Alex Fishman writes that the battle of Shejaiya brought the end of the war closer, as it once again exposed the face of the conflict.

“The incident has shown even more, to both sides, the futility of continuing the fight. In a few days, the army will finish its mission of destroying the tunnels that can attack into the buffer zone. And then what, the military brass will ask the politicians, which of the missions that we offered to you should we pull out now, if any?”

Israel Hayom runs a fist-pounding commentary from Amos Regev, who contends that not destroying Hamas is not an option. “Against Hamas, there is no alternative to winning. For its own reasons, it has decided to go all the way. ‘We won’t surrender, won’t withdraw, won’t negotiate, won’t relax, we have turned to jihad,’ the Hamas spokesperson said yesterday. IDF actions until now have proved that Hamas turned Gaza into a terror tunnel, below ground and above. They didn’t build kindergartens, or parks or hotels or industry there. Just a murdering machine. Our murder.”

The paper’s Yoav Limor writes an appreciation of the Golan Brigade, which he says is always first to the fight, and first to pay the price.

“Golani indeed entered Gaza last, but naturally received the most complex mission. Last night the brigade had to carry out two efforts: keeping the fight on the front line, and at the same time, preparing 13 graves on the home front,” he writes.

In Haaretz, Amos Harel notes that the campaign is quickly becoming a full-blown war, though the only difference between the two is the number of casualties, which has now risen to 18 on the Israeli side.

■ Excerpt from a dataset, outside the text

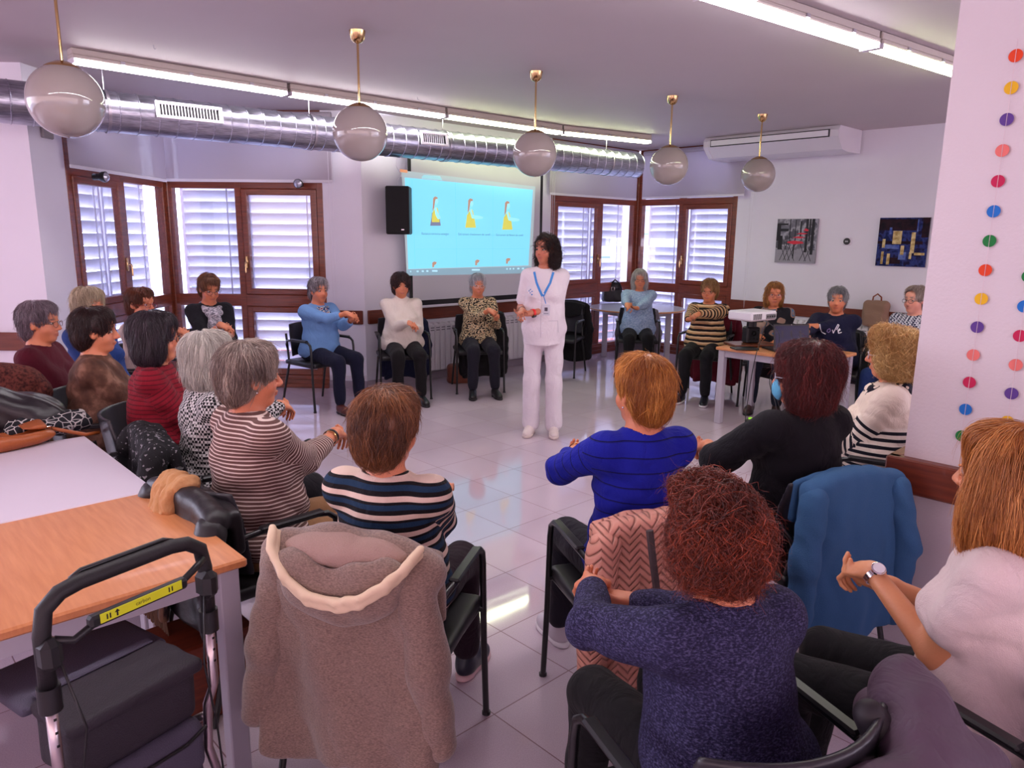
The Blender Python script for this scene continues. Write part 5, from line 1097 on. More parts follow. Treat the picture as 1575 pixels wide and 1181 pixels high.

Though the dust has yet to settle on the battle, he says, as with Jenin in 2002, Hamas talk of a “massacre” is overblown. But he says, the army may take lessons from the operation and decide to toughen its tactics.

“Part of the operation was postponed for twenty-four hours, since too many residents had ignored the IDF’s requests to evacuate. Very few armies operate this way when fighting an armed guerrilla group in dense urban areas. It is doubtful whether the IDF will continue to do so as the fighting continues. Fighting in the neighborhood subsided in the afternoon, but the operation continues. It may be expanded, using more aggressive tactics,” he writes.

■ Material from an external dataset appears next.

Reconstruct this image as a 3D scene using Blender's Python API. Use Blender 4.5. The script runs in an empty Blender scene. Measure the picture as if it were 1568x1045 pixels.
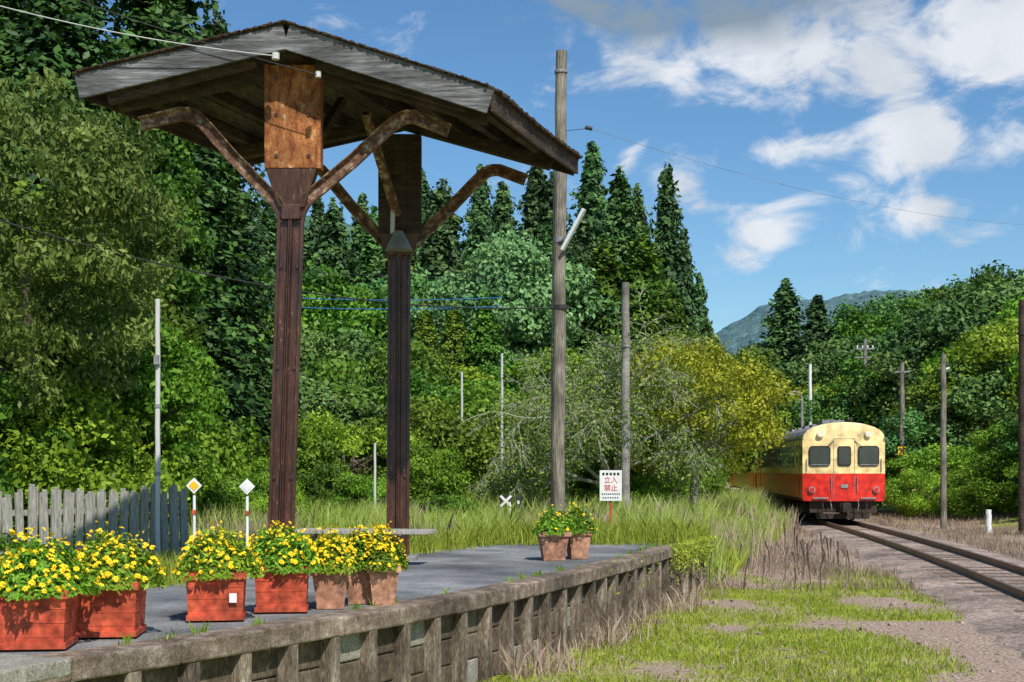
import bpy, math, random
import numpy as np
from mathutils import Vector, Matrix, noise
R = random.Random(7); rng = np.random.default_rng(7)
scene = bpy.context.scene
COL = scene.collection

# ------------------------------------------------------------------ materials
def nt(name):
    m = bpy.data.materials.new(name); m.use_nodes = True
    n = m.node_tree.nodes; l = m.node_tree.links
    return m, n, l, n['Principled BSDF']
def rgba(c): return (c[0], c[1], c[2], 1)
def ramp(n, stops):
    r = n.new('ShaderNodeValToRGB'); e = r.color_ramp.elements
    while len(e) < len(stops): e.new(0.5)
    for i, (p, c) in enumerate(stops):
        e[i].position = p; e[i].color = rgba(c)
    return r
def mat(name, stops, scale=5, rough=.8, bump=.3, metal=0, stretch=(1, 1, 1), detail=8, dist=.02, fine=None, spec=.3, blotch=None):
    m, n, l, b = nt(name)
    tc = n.new('ShaderNodeTexCoord'); mp = n.new('ShaderNodeMapping'); mp.inputs['Scale'].default_value = stretch
    l.new(tc.outputs['Object'], mp.inputs['Vector'])
    nz = n.new('ShaderNodeTexNoise'); nz.inputs['Scale'].default_value = scale
    nz.inputs['Detail'].default_value = detail; nz.inputs['Roughness'].default_value = .65
    l.new(mp.outputs[0], nz.inputs['Vector'])
    r = ramp(n, stops); l.new(nz.outputs['Fac'], r.inputs['Fac'])
    col = r.outputs['Color']
    def mulnoise(col, vec, sc, lo, hi):
        n2 = n.new('ShaderNodeTexNoise'); n2.inputs['Scale'].default_value = sc; n2.inputs['Detail'].default_value = 4
        l.new(vec, n2.inputs['Vector'])
        mr = n.new('ShaderNodeMapRange'); mr.inputs[1].default_value = .3; mr.inputs[2].default_value = .7
        mr.inputs[3].default_value = lo; mr.inputs[4].default_value = hi
        l.new(n2.outputs['Fac'], mr.inputs[0])
        mx = n.new('ShaderNodeVectorMath'); mx.operation = 'SCALE'
        l.new(col, mx.inputs[0]); l.new(mr.outputs[0], mx.inputs['Scale']); return mx.outputs[0]
    if fine: col = mulnoise(col, mp.outputs[0], fine, .55, 1.4)
    if blotch: col = mulnoise(col, tc.outputs['Object'], blotch, .5, 1.35)
    l.new(col, b.inputs['Base Color'])
    b.inputs['Roughness'].default_value = rough; b.inputs['Metallic'].default_value = metal
    b.inputs['Specular IOR Level'].default_value = spec
    if bump:
        bp = n.new('ShaderNodeBump'); bp.inputs['Strength'].default_value = bump; bp.inputs['Distance'].default_value = dist
        l.new(nz.outputs['Fac'], bp.inputs['Height']); l.new(bp.outputs[0], b.inputs['Normal'])
    return m
def leafmat(name, dark, light, transl=.3, huevar=.04):
    m, n, l, b = nt(name)
    at = n.new('ShaderNodeAttribute'); at.attribute_name = 'shade'
    oi = n.new('ShaderNodeObjectInfo')
    mid = [(a+c)/2 for a, c in zip(dark, light)]
    r = ramp(n, [(0, dark), (.5, mid), (1, light)])
    l.new(at.outputs['Fac'], r.inputs['Fac'])
    hs = n.new('ShaderNodeHueSaturation')
    mr = n.new('ShaderNodeMapRange'); mr.inputs[3].default_value = .5-huevar; mr.inputs[4].default_value = .5+huevar*.6
    l.new(oi.outputs['Random'], mr.inputs[0]); l.new(mr.outputs[0], hs.inputs['Hue'])
    mr2 = n.new('ShaderNodeMapRange'); mr2.inputs[3].default_value = .72; mr2.inputs[4].default_value = 1.25
    ml = n.new('ShaderNodeMath'); ml.operation = 'MULTIPLY'; ml.inputs[1].default_value = 7.31
    fr = n.new('ShaderNodeMath'); fr.operation = 'FRACT'
    l.new(oi.outputs['Random'], ml.inputs[0]); l.new(ml.outputs[0], fr.inputs[0]); l.new(fr.outputs[0], mr2.inputs[0])
    l.new(mr2.outputs[0], hs.inputs['Value']); l.new(r.outputs[0], hs.inputs['Color'])
    l.new(hs.outputs[0], b.inputs['Base Color'])
    b.inputs['Roughness'].default_value = .55; b.inputs['Specular IOR Level'].default_value = .25
    if transl:
        tr = n.new('ShaderNodeBsdfTranslucent'); l.new(hs.outputs[0], tr.inputs['Color'])
        mx = n.new('ShaderNodeMixShader'); mx.inputs[0].default_value = transl
        l.new(b.outputs[0], mx.inputs[1]); l.new(tr.outputs[0], mx.inputs[2])
        l.new(mx.outputs[0], n['Material Output'].inputs['Surface'])
    return m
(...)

The paper also reports on ceasefire efforts ramping up, especially by the United States, with President Barack Obama calling Prime Minister Benjamin Netanyahu on Sunday and Secretary of State John Kerry deciding to fly to the region after hearing about Shejaiya (and getting caught on a hot mic sarcastically calling it “a hell of a pinpoint operation.”)

As the cabinet discussed the US demand for a ceasefire, the paper reports, it also weighed expanding the operation, while the army would like to see it remain tied to its anti-tunnel objectives.

Haaretz’s lead editorial shares that view, calling for the war to stop before Israel gets mired in Gaza the way it did in southern Lebanon during the 80s and 90s. “Israel must help the mediators, particularly Egypt, to achieve an appropriate negotiated solution, and not hesitate to ease restrictions to assist Gaza residents. Israel must limit its time in the Strip, stick to the goals it declared at the beginning and stop the warfare once those goals are achieved. It must not drown in the sands of Gaza.”